:: DATA BLOCK

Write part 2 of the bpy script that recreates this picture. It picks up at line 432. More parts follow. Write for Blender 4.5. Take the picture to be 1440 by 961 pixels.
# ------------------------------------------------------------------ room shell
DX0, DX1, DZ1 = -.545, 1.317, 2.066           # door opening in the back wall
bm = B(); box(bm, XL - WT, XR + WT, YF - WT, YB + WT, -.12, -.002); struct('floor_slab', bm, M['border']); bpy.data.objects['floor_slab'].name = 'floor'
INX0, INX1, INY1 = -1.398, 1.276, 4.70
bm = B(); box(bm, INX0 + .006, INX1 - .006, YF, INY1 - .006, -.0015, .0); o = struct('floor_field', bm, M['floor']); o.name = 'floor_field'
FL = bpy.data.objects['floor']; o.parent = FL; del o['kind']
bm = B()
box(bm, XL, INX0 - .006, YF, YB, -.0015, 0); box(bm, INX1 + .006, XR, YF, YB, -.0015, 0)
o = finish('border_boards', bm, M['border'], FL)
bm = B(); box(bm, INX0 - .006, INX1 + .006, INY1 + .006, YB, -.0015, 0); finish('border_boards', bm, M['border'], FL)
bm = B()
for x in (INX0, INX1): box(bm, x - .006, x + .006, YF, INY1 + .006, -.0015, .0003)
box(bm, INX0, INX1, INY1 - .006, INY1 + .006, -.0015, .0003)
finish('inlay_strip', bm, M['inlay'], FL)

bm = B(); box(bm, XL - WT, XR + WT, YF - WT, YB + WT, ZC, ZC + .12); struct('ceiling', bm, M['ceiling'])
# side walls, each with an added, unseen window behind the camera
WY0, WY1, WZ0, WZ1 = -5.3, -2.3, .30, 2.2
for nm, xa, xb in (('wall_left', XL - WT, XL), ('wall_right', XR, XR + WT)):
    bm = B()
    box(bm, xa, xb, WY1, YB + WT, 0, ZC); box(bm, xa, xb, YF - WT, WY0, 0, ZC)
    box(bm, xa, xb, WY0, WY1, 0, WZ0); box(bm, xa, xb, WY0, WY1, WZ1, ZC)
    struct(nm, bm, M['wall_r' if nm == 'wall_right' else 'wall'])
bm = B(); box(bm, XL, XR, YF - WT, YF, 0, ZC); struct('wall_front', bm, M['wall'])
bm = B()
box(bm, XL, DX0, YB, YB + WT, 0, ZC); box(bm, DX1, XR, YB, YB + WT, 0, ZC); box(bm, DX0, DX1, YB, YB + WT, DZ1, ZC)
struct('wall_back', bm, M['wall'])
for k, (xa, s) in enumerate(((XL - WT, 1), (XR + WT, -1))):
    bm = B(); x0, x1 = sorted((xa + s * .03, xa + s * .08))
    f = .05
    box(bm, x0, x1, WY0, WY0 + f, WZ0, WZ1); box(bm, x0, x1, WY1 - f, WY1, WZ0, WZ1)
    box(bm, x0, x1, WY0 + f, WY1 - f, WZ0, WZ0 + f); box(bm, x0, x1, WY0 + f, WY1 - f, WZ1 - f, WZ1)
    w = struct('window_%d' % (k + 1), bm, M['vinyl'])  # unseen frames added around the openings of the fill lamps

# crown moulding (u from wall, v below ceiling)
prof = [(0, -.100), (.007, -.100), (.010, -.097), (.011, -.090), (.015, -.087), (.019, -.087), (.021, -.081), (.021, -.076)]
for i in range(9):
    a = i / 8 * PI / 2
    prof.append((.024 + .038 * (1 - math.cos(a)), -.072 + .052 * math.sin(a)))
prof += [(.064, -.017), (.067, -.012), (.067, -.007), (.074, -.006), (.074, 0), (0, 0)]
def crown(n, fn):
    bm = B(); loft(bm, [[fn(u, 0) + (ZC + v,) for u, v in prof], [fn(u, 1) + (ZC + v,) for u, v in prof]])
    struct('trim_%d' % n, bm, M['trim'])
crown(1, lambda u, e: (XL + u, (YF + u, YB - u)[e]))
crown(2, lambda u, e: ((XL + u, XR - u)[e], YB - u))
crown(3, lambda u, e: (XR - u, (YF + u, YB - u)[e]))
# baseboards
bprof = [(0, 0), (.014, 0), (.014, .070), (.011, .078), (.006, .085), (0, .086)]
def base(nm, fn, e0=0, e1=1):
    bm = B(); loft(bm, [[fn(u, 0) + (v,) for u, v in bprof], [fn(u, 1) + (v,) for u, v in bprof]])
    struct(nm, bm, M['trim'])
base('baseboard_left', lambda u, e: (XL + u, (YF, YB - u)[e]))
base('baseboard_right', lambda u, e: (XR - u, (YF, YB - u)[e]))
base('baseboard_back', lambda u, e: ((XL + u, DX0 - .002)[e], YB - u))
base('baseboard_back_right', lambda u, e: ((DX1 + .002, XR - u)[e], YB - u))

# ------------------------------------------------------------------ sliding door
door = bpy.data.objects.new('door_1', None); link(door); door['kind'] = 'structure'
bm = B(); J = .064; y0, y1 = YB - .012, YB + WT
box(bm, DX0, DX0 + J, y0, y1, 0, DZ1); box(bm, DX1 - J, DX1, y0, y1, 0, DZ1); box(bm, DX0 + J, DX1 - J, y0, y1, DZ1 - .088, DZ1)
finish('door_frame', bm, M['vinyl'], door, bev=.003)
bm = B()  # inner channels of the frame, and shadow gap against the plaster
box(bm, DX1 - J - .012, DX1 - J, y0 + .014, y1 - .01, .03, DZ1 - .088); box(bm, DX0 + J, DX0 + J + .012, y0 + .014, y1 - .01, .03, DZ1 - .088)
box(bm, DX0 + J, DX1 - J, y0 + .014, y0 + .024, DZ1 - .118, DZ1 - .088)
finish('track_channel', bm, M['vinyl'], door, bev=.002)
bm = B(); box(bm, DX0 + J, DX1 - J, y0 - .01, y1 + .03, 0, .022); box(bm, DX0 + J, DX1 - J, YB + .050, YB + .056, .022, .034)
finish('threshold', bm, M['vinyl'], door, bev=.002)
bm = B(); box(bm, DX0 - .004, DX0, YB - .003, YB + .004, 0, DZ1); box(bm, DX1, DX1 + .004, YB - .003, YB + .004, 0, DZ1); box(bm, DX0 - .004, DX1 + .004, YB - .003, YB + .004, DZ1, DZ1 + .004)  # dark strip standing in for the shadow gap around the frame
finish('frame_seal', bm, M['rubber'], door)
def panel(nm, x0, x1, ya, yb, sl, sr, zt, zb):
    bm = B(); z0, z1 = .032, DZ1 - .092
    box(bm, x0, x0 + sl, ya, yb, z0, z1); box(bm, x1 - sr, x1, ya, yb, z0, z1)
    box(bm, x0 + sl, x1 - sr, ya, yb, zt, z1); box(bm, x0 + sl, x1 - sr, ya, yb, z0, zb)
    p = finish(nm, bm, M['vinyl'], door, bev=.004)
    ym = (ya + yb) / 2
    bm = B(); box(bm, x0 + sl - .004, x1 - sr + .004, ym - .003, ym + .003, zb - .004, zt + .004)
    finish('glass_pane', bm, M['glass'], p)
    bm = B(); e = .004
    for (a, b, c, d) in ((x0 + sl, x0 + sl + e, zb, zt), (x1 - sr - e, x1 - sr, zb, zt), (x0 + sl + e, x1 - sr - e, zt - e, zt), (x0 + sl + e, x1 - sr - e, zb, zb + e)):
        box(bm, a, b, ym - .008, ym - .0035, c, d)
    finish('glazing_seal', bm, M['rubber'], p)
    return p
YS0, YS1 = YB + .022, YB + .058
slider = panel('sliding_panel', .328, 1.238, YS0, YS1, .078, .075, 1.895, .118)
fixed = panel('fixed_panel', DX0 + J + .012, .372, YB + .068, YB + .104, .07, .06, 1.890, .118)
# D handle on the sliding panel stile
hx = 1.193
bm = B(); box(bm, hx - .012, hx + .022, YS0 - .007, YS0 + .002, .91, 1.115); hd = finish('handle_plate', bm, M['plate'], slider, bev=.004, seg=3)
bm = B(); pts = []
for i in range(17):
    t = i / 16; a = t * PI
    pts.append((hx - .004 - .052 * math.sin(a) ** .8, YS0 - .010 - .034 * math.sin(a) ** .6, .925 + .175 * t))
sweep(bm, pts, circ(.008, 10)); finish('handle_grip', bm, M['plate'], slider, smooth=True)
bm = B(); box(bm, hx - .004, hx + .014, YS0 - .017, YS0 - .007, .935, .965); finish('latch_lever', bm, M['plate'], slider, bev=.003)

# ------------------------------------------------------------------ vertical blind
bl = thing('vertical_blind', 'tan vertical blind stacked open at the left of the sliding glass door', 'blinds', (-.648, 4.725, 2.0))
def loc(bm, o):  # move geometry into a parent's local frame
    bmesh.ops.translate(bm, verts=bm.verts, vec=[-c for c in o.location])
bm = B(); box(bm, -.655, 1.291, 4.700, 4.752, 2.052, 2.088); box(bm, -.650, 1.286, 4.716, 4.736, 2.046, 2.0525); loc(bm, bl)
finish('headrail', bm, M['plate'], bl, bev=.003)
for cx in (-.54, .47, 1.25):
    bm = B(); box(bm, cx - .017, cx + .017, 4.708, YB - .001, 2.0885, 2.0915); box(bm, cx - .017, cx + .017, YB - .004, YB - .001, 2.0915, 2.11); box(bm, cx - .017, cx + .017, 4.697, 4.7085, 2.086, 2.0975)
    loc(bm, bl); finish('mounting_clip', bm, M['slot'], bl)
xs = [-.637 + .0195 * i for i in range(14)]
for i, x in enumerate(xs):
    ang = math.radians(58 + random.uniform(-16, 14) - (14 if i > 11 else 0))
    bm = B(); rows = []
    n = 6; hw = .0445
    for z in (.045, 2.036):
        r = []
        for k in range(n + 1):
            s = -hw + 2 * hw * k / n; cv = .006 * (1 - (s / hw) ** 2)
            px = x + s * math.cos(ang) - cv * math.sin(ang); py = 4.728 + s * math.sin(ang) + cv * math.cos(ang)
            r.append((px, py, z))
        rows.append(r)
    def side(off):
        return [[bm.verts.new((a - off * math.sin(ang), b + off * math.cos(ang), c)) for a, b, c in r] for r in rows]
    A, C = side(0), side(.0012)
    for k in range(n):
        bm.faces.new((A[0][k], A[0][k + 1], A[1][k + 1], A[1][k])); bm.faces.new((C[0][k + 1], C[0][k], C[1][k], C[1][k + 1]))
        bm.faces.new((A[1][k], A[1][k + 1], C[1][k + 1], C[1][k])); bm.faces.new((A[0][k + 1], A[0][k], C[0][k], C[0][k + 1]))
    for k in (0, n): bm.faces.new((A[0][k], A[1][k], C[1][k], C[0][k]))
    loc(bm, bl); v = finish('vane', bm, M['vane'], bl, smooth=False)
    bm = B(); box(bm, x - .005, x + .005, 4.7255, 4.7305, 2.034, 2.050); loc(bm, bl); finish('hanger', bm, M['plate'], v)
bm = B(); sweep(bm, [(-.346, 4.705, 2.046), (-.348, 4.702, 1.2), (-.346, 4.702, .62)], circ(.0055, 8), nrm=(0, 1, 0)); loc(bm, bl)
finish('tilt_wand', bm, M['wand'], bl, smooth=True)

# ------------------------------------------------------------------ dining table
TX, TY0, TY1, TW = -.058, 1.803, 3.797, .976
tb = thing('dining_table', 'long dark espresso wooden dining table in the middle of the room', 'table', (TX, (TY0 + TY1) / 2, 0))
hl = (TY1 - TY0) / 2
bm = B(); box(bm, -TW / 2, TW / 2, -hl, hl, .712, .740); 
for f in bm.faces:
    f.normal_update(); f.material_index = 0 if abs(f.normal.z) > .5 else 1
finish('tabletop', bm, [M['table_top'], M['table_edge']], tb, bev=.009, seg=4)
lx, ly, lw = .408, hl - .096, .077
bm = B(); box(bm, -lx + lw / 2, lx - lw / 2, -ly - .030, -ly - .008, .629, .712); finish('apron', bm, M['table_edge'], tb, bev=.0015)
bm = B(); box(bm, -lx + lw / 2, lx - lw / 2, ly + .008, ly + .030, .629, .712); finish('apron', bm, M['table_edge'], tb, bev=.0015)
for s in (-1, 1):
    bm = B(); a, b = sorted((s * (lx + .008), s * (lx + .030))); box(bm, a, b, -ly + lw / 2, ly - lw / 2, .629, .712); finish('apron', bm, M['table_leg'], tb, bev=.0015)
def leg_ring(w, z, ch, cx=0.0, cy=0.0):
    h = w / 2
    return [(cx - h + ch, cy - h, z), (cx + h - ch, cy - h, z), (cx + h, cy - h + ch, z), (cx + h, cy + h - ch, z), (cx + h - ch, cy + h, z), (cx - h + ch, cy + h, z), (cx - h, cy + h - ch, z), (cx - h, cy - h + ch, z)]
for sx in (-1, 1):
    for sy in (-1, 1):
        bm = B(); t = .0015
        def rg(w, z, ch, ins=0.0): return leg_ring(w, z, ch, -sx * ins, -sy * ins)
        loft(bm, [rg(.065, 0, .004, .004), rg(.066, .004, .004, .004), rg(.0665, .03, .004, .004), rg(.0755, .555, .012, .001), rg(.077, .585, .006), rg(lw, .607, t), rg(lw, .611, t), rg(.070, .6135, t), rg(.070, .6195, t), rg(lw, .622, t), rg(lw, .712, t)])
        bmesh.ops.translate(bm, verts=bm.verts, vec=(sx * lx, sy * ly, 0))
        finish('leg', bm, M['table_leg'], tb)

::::

• **WHAT IS REQUIRED**: Emit, unaltered, the lines from the top of the listing down through the line that holds "finish('inlay_strip', bm, M['inlay'], FL)"; emit nothing else.

• **EXERCISE SOLUTION**:
Write part 2 of the bpy script that recreates this picture. It picks up at line 432. More parts follow. Write for Blender 4.5. Take the picture to be 1440 by 961 pixels.
# ------------------------------------------------------------------ room shell
DX0, DX1, DZ1 = -.545, 1.317, 2.066           # door opening in the back wall
bm = B(); box(bm, XL - WT, XR + WT, YF - WT, YB + WT, -.12, -.002); struct('floor_slab', bm, M['border']); bpy.data.objects['floor_slab'].name = 'floor'
INX0, INX1, INY1 = -1.398, 1.276, 4.70
bm = B(); box(bm, INX0 + .006, INX1 - .006, YF, INY1 - .006, -.0015, .0); o = struct('floor_field', bm, M['floor']); o.name = 'floor_field'
FL = bpy.data.objects['floor']; o.parent = FL; del o['kind']
bm = B()
box(bm, XL, INX0 - .006, YF, YB, -.0015, 0); box(bm, INX1 + .006, XR, YF, YB, -.0015, 0)
o = finish('border_boards', bm, M['border'], FL)
bm = B(); box(bm, INX0 - .006, INX1 + .006, INY1 + .006, YB, -.0015, 0); finish('border_boards', bm, M['border'], FL)
bm = B()
for x in (INX0, INX1): box(bm, x - .006, x + .006, YF, INY1 + .006, -.0015, .0003)
box(bm, INX0, INX1, INY1 - .006, INY1 + .006, -.0015, .0003)
finish('inlay_strip', bm, M['inlay'], FL)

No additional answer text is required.